An electronic circuit designed to generate a period electrical waveform at a particular frequency. Oscillators are found in computers, wireless receivers and transmitters, and music synthesizers. Early synthesizers used oscillators as the raw source for creating sound, using filters and envelops to shape the sounds.

Oversampling

Used during analog to digital and digital to analog conversion and refers to the process whereby the converters sample at much higher rates than the base frequency. This allows the filters to be much gentler in slope, which results in less phase distortion in the audible spectrum.

Pcmcia

Personal Computer Memory Card International Association was organized in 1989 to promote standards for credit card-size devices that can fit in a portable computer. Originally designed as a storage device, it later expanded to other applications such as modems and networking. For audio and video users, the technology has been extended to include input/output devices.

POW-r

Psychoacoustically Optimized Wordlength reduction is a sonically transparent digital word length reduction algorithm, reducing 20, 24, and even 32-bits files to the CD standard 16-bit format.
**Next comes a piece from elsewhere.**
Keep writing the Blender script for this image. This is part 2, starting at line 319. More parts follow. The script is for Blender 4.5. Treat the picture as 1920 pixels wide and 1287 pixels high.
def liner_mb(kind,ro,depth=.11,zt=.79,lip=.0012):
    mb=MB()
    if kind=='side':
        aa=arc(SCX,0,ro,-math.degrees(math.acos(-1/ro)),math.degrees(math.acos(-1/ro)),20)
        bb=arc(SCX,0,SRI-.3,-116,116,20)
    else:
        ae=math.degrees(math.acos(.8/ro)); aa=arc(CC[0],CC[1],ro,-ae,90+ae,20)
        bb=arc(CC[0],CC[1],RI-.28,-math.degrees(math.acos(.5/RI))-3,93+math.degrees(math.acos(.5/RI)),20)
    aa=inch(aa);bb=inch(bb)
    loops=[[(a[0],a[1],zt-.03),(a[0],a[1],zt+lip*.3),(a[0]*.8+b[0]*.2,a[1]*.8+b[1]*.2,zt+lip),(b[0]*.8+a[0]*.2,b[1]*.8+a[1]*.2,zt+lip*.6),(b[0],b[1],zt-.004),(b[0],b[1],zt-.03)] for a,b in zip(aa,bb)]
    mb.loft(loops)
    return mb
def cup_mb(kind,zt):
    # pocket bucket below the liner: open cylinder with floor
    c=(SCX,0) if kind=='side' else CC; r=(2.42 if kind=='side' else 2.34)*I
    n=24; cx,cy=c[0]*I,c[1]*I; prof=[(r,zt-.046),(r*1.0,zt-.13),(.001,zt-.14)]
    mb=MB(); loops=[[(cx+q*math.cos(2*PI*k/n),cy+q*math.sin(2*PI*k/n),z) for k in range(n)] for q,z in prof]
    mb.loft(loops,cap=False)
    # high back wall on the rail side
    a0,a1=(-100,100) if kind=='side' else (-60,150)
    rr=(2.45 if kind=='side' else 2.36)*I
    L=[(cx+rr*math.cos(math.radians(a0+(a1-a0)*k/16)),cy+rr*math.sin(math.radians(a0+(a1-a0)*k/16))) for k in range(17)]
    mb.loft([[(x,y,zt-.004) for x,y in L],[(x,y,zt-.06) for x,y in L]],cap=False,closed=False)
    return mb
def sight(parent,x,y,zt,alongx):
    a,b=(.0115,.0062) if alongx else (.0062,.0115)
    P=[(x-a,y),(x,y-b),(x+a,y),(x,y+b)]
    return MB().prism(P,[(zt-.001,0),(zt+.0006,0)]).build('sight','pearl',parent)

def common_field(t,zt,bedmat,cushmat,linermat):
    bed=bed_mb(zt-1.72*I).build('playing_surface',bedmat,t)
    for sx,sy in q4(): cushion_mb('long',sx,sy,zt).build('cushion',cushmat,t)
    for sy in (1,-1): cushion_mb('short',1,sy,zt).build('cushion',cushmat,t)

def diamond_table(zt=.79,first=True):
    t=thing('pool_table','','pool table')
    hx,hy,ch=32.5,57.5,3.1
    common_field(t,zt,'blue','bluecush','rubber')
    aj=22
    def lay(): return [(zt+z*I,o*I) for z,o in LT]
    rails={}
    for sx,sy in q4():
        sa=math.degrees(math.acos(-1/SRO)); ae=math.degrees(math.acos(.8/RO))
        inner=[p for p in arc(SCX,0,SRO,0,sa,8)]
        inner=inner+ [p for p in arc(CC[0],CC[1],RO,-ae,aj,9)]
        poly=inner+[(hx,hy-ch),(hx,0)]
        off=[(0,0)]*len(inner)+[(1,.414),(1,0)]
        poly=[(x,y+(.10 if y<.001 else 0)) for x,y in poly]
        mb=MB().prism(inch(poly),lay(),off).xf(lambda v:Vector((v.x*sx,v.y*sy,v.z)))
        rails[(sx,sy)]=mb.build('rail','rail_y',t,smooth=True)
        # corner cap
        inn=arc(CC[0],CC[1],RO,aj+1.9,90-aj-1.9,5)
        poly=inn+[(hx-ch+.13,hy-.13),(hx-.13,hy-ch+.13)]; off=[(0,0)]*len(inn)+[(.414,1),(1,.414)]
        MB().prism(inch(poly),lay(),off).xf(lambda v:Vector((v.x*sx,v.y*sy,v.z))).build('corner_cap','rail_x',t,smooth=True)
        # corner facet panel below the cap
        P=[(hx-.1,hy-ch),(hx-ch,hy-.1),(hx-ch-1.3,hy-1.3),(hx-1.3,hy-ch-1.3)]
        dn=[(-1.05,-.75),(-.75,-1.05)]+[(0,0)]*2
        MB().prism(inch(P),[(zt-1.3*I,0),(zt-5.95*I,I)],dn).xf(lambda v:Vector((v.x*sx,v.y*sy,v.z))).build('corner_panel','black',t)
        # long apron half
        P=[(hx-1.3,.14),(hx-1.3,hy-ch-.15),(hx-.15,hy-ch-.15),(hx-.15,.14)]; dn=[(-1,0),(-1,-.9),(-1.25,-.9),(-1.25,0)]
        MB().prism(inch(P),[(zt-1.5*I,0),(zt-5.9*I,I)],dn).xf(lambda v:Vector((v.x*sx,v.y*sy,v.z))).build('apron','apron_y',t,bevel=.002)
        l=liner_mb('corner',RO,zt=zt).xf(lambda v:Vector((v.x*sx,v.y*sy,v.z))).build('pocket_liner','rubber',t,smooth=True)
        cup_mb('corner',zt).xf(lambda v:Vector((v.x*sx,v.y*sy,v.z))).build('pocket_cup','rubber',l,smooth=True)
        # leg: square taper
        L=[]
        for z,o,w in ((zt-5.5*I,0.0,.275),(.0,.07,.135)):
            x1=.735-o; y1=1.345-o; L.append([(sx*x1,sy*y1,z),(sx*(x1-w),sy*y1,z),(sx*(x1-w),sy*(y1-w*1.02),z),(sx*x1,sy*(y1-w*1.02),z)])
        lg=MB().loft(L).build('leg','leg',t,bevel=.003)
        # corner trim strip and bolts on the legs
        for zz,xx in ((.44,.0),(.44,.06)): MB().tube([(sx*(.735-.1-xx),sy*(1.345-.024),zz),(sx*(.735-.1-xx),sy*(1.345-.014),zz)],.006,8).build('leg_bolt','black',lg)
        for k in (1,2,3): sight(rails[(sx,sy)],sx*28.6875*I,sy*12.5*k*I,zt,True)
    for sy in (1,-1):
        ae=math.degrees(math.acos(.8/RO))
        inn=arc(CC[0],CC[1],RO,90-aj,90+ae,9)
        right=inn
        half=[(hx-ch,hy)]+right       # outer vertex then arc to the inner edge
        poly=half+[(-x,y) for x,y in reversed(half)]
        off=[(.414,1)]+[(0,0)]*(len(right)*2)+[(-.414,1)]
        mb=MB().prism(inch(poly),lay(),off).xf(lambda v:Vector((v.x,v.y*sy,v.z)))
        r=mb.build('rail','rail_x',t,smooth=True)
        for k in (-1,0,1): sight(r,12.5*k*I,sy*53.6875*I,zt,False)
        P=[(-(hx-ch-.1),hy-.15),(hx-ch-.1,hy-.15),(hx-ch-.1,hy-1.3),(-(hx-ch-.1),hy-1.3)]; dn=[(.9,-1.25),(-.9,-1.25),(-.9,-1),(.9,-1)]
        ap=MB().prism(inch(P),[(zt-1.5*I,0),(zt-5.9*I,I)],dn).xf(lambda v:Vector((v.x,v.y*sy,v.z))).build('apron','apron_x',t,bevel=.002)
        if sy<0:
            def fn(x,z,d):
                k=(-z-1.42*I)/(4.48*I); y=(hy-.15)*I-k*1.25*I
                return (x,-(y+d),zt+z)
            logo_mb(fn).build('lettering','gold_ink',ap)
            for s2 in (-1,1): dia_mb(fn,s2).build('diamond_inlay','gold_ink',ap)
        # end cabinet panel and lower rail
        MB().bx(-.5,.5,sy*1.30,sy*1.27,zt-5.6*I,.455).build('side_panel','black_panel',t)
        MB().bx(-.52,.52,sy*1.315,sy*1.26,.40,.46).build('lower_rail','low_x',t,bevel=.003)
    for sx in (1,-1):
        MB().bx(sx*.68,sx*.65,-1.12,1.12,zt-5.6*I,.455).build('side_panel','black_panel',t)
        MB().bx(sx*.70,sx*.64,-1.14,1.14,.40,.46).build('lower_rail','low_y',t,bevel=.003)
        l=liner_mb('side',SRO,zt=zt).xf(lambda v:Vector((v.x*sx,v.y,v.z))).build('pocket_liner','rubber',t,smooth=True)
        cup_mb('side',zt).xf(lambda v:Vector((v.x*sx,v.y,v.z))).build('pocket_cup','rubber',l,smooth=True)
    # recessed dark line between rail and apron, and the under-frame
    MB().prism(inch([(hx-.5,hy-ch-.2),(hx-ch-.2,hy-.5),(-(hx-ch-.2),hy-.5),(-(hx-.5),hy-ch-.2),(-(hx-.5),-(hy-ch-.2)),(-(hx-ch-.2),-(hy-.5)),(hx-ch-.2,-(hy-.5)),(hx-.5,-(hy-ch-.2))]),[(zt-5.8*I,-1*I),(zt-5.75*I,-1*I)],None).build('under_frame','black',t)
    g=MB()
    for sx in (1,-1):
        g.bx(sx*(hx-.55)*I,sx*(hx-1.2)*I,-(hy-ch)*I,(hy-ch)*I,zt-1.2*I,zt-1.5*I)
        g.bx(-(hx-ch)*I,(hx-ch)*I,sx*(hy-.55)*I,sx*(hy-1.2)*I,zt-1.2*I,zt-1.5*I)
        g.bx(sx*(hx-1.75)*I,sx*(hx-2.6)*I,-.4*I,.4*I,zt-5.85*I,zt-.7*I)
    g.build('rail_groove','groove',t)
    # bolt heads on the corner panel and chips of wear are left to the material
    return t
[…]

Pow-r is technically not noise shaping, although it performs a similar function, and aims to retaining a high degree of perceived dynamic efficiency with very low noise.

PZM

Pressure Zone Microphone. Also know as a boundary microphone. The microphone consists of electret capsule mounted to a backing plate, which is then placed on any kind of flat surface. Useful for conferences, ambient microphones or for recording piano where isolation from other sources is essential.